Even less room do we have to devote to the preposterous idea that the masses of Negroes are supporters of the war plans of the government. Anyone who is not blind or dishonest admits that of all groups the Negroes are the least enthusiastic about this war that will be fought with Jim Crow airplanes arid a Jim Crow armed force. Only among people like Pickens, a paid stooge of the government, and now the Stalinists, does one hear the phrase, “This is our war.”

What we do want to discuss is not whether the Negroes now think this is their war – an idea which they may accept in the future as a result of the pressure and propaganda of the Uncle Toms and Stalinists – but whether they should think so.
 

What the War Will Mean

What is the war about? Is it a war for democracy? The capitalist governments that claim it is do not seem very much worried about democracy in their colonies or at home. The politicians who are beating the war drums the loudest in this country, the southern poll taxers, have never been known to seek any democracy for the Negroes and poor white workers. The British imperialists who oppress, shoot and arrest the colored people in the colonies, are not much interested in democracy in those countries either.

No, it is simply a war for profits, for colonies, for markets to sell goods. Britain and the United States have control of these markets and colonies today, while the Nazis want to get them to exploit themselves.

Who will gain from the war? The bosses in the countries that win will be able to exploit the masses of the world. They will try to disarm the other bandits so that they continue this exploitation for as long as possible. That will be the kind of “peace” they will give us.

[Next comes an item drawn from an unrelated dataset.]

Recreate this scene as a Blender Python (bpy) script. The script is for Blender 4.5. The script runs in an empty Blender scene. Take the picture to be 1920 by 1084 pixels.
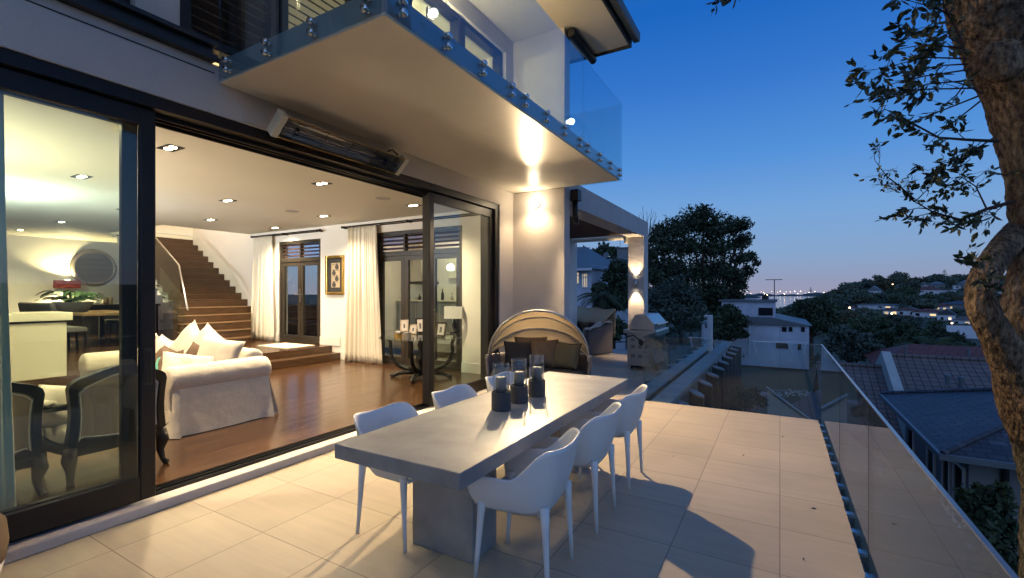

One thing is sure: under neither imperialist rule will the colonial people of Africa, India, etc., be given freedom or security.

What will the war bring the Negroes? Temporarily it may bring a few jobs that will be vacated by white workers getting into the expanding war industries. It will bring insult and segregation and death to large numbers of young Negroes. It will bring increased prices and a lowered standard of living for 95% of the Negroes. And then when the war is over, it will bring the biggest depression in history, in which as usual the Negroes will suffer the greatest hardships. After that there will be only the prospect of World War III.

All we need do is state the problem as simply as that, and the answer is obvious: the Negro people, least of all, have any reason to say, “This is our war.”

We are not claiming that this answer solves all the problems of the Negroes. It is clear that it doesn’t. It can tell the Negroes what they shouldn’t do willingly, but that isn’t enough. Wars can’t be prevented just because the workers don’t want them, because as long as the capitalists hold economic and political power, they can force the workers into their wars even against their will.

But nevertheless the Negro must hold fast to his position: this is not his war, it is a war for the bosses who Jim Crow him. He may be forced to fight in it, but unwillingly and with the understanding that it is not in his interests. Only if he understands this, can he really fight in his own interests by supporting a different kind of war.